§ Given exercise:
Are you able to quote each entry exactly as written?

Start Supplied material

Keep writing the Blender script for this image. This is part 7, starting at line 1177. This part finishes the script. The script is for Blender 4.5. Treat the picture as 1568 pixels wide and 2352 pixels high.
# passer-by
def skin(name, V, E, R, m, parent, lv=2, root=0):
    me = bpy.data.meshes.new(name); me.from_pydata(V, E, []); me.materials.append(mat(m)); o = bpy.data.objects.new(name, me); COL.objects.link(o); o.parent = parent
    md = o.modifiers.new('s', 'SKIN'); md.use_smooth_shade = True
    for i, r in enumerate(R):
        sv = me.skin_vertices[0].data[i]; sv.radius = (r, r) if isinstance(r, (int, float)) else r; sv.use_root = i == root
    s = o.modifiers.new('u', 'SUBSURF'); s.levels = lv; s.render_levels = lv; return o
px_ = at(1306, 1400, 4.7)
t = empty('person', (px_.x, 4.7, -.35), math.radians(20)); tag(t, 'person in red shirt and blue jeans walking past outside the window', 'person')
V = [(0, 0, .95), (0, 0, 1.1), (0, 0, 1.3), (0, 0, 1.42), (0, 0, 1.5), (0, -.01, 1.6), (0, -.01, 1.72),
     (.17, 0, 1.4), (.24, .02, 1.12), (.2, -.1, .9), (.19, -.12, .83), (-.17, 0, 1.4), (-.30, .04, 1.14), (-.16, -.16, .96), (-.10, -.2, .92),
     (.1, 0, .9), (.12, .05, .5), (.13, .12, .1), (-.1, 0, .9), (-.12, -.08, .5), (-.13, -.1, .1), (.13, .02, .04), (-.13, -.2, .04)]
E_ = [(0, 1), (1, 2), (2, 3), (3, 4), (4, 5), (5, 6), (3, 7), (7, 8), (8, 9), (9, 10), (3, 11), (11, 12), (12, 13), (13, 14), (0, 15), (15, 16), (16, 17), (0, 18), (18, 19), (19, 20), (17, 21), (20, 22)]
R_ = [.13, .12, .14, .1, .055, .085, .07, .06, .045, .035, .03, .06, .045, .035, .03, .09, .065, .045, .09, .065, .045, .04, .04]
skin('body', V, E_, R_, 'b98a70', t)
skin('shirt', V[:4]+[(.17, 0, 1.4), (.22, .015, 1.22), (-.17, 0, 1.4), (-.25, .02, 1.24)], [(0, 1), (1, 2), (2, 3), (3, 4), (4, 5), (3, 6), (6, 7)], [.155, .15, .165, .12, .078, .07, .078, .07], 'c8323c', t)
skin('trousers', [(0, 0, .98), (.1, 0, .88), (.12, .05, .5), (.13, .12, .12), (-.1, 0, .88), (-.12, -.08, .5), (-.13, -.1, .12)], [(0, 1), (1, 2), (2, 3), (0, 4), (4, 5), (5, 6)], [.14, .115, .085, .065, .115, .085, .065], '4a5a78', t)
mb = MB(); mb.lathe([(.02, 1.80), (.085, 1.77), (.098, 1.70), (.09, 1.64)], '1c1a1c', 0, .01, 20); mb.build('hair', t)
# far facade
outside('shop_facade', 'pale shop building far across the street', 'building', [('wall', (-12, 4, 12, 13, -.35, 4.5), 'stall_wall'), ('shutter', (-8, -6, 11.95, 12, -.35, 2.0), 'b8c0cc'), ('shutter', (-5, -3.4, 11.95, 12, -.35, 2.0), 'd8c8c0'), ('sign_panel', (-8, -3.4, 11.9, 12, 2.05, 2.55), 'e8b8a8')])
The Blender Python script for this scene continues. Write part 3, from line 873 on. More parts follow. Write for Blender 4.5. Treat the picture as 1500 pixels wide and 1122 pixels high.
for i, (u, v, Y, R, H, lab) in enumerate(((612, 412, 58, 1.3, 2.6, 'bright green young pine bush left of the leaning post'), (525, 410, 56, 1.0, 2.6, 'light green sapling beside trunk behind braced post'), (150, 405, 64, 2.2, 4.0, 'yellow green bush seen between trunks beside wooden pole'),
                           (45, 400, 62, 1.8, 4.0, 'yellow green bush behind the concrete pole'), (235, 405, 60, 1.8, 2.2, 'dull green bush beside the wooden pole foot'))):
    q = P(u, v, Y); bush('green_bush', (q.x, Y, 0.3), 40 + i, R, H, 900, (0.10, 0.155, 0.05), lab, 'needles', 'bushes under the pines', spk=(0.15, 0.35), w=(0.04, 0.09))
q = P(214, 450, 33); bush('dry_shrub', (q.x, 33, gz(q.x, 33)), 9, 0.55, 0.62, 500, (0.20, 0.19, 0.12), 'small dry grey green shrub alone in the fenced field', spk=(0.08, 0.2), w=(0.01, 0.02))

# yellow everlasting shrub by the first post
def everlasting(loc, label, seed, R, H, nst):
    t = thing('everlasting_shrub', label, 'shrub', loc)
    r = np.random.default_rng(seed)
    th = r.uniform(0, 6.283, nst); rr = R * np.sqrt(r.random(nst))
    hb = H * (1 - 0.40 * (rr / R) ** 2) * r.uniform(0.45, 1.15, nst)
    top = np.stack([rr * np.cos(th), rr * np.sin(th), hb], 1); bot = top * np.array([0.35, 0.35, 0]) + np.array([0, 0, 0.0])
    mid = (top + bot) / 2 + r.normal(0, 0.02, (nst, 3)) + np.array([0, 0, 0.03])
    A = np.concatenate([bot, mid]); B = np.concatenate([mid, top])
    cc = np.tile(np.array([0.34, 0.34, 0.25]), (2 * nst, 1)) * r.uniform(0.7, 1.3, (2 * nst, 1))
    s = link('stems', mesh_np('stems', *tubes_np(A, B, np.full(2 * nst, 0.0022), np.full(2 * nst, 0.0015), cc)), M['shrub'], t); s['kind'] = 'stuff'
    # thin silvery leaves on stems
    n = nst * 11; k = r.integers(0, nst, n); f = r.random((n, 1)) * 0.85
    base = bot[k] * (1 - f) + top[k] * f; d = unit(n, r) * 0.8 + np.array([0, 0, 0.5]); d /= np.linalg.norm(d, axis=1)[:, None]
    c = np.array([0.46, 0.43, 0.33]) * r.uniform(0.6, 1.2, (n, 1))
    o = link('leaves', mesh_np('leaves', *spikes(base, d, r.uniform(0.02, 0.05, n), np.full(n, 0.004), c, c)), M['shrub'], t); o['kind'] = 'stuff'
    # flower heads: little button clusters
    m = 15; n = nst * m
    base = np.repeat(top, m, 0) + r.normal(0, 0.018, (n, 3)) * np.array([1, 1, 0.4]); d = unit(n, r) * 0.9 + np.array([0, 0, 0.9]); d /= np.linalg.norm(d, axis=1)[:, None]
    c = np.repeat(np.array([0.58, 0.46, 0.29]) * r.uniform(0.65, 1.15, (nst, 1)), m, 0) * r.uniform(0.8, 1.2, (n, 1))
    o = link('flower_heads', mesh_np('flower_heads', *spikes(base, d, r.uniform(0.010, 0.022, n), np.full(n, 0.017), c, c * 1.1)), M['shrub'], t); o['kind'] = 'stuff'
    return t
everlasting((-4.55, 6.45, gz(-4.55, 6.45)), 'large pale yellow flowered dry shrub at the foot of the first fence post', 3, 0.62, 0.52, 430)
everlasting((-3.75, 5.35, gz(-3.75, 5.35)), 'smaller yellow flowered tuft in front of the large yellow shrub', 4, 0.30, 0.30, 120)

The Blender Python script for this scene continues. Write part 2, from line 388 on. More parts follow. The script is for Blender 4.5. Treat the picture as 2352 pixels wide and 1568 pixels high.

End Supplied material

§ Reply:
Keep writing the Blender script for this image. This is part 7, starting at line 1177. This part finishes the script. The script is for Blender 4.5. Treat the picture as 1568 pixels wide and 2352 pixels high.
# passer-by
def skin(name, V, E, R, m, parent, lv=2, root=0):
    me = bpy.data.meshes.new(name); me.from_pydata(V, E, []); me.materials.append(mat(m)); o = bpy.data.objects.new(name, me); COL.objects.link(o); o.parent = parent
    md = o.modifiers.new('s', 'SKIN'); md.use_smooth_shade = True
    for i, r in enumerate(R):
        sv = me.skin_vertices[0].data[i]; sv.radius = (r, r) if isinstance(r, (int, float)) else r; sv.use_root = i == root
    s = o.modifiers.new('u', 'SUBSURF'); s.levels = lv; s.render_levels = lv; return o
px_ = at(1306, 1400, 4.7)
t = empty('person', (px_.x, 4.7, -.35), math.radians(20)); tag(t, 'person in red shirt and blue jeans walking past outside the window', 'person')
V = [(0, 0, .95), (0, 0, 1.1), (0, 0, 1.3), (0, 0, 1.42), (0, 0, 1.5), (0, -.01, 1.6), (0, -.01, 1.72),
     (.17, 0, 1.4), (.24, .02, 1.12), (.2, -.1, .9), (.19, -.12, .83), (-.17, 0, 1.4), (-.30, .04, 1.14), (-.16, -.16, .96), (-.10, -.2, .92),
     (.1, 0, .9), (.12, .05, .5), (.13, .12, .1), (-.1, 0, .9), (-.12, -.08, .5), (-.13, -.1, .1), (.13, .02, .04), (-.13, -.2, .04)]
E_ = [(0, 1), (1, 2), (2, 3), (3, 4), (4, 5), (5, 6), (3, 7), (7, 8), (8, 9), (9, 10), (3, 11), (11, 12), (12, 13), (13, 14), (0, 15), (15, 16), (16, 17), (0, 18), (18, 19), (19, 20), (17, 21), (20, 22)]
R_ = [.13, .12, .14, .1, .055, .085, .07, .06, .045, .035, .03, .06, .045, .035, .03, .09, .065, .045, .09, .065, .045, .04, .04]
skin('body', V, E_, R_, 'b98a70', t)
skin('shirt', V[:4]+[(.17, 0, 1.4), (.22, .015, 1.22), (-.17, 0, 1.4), (-.25, .02, 1.24)], [(0, 1), (1, 2), (2, 3), (3, 4), (4, 5), (3, 6), (6, 7)], [.155, .15, .165, .12, .078, .07, .078, .07], 'c8323c', t)
skin('trousers', [(0, 0, .98), (.1, 0, .88), (.12, .05, .5), (.13, .12, .12), (-.1, 0, .88), (-.12, -.08, .5), (-.13, -.1, .12)], [(0, 1), (1, 2), (2, 3), (0, 4), (4, 5), (5, 6)], [.14, .115, .085, .065, .115, .085, .065], '4a5a78', t)
mb = MB(); mb.lathe([(.02, 1.80), (.085, 1.77), (.098, 1.70), (.09, 1.64)], '1c1a1c', 0, .01, 20); mb.build('hair', t)
# far facade
outside('shop_facade', 'pale shop building far across the street', 'building', [('wall', (-12, 4, 12, 13, -.35, 4.5), 'stall_wall'), ('shutter', (-8, -6, 11.95, 12, -.35, 2.0), 'b8c0cc'), ('shutter', (-5, -3.4, 11.95, 12, -.35, 2.0), 'd8c8c0'), ('sign_panel', (-8, -3.4, 11.9, 12, 2.05, 2.55), 'e8b8a8')])
The Blender Python script for this scene continues. Write part 3, from line 873 on. More parts follow. Write for Blender 4.5. Treat the picture as 1500 pixels wide and 1122 pixels high.
for i, (u, v, Y, R, H, lab) in enumerate(((612, 412, 58, 1.3, 2.6, 'bright green young pine bush left of the leaning post'), (525, 410, 56, 1.0, 2.6, 'light green sapling beside trunk behind braced post'), (150, 405, 64, 2.2, 4.0, 'yellow green bush seen between trunks beside wooden pole'),
                           (45, 400, 62, 1.8, 4.0, 'yellow green bush behind the concrete pole'), (235, 405, 60, 1.8, 2.2, 'dull green bush beside the wooden pole foot'))):
    q = P(u, v, Y); bush('green_bush', (q.x, Y, 0.3), 40 + i, R, H, 900, (0.10, 0.155, 0.05), lab, 'needles', 'bushes under the pines', spk=(0.15, 0.35), w=(0.04, 0.09))
q = P(214, 450, 33); bush('dry_shrub', (q.x, 33, gz(q.x, 33)), 9, 0.55, 0.62, 500, (0.20, 0.19, 0.12), 'small dry grey green shrub alone in the fenced field', spk=(0.08, 0.2), w=(0.01, 0.02))

# yellow everlasting shrub by the first post
def everlasting(loc, label, seed, R, H, nst):
    t = thing('everlasting_shrub', label, 'shrub', loc)
    r = np.random.default_rng(seed)
    th = r.uniform(0, 6.283, nst); rr = R * np.sqrt(r.random(nst))
    hb = H * (1 - 0.40 * (rr / R) ** 2) * r.uniform(0.45, 1.15, nst)
    top = np.stack([rr * np.cos(th), rr * np.sin(th), hb], 1); bot = top * np.array([0.35, 0.35, 0]) + np.array([0, 0, 0.0])
    mid = (top + bot) / 2 + r.normal(0, 0.02, (nst, 3)) + np.array([0, 0, 0.03])
    A = np.concatenate([bot, mid]); B = np.concatenate([mid, top])
    cc = np.tile(np.array([0.34, 0.34, 0.25]), (2 * nst, 1)) * r.uniform(0.7, 1.3, (2 * nst, 1))
    s = link('stems', mesh_np('stems', *tubes_np(A, B, np.full(2 * nst, 0.0022), np.full(2 * nst, 0.0015), cc)), M['shrub'], t); s['kind'] = 'stuff'
    # thin silvery leaves on stems
    n = nst * 11; k = r.integers(0, nst, n); f = r.random((n, 1)) * 0.85
    base = bot[k] * (1 - f) + top[k] * f; d = unit(n, r) * 0.8 + np.array([0, 0, 0.5]); d /= np.linalg.norm(d, axis=1)[:, None]
    c = np.array([0.46, 0.43, 0.33]) * r.uniform(0.6, 1.2, (n, 1))
    o = link('leaves', mesh_np('leaves', *spikes(base, d, r.uniform(0.02, 0.05, n), np.full(n, 0.004), c, c)), M['shrub'], t); o['kind'] = 'stuff'
    # flower heads: little button clusters
    m = 15; n = nst * m
    base = np.repeat(top, m, 0) + r.normal(0, 0.018, (n, 3)) * np.array([1, 1, 0.4]); d = unit(n, r) * 0.9 + np.array([0, 0, 0.9]); d /= np.linalg.norm(d, axis=1)[:, None]
    c = np.repeat(np.array([0.58, 0.46, 0.29]) * r.uniform(0.65, 1.15, (nst, 1)), m, 0) * r.uniform(0.8, 1.2, (n, 1))
    o = link('flower_heads', mesh_np('flower_heads', *spikes(base, d, r.uniform(0.010, 0.022, n), np.full(n, 0.017), c, c * 1.1)), M['shrub'], t); o['kind'] = 'stuff'
    return t
everlasting((-4.55, 6.45, gz(-4.55, 6.45)), 'large pale yellow flowered dry shrub at the foot of the first fence post', 3, 0.62, 0.52, 430)
everlasting((-3.75, 5.35, gz(-3.75, 5.35)), 'smaller yellow flowered tuft in front of the large yellow shrub', 4, 0.30, 0.30, 120)

The Blender Python script for this scene continues. Write part 2, from line 388 on. More parts follow. The script is for Blender 4.5. Treat the picture as 2352 pixels wide and 1568 pixels high.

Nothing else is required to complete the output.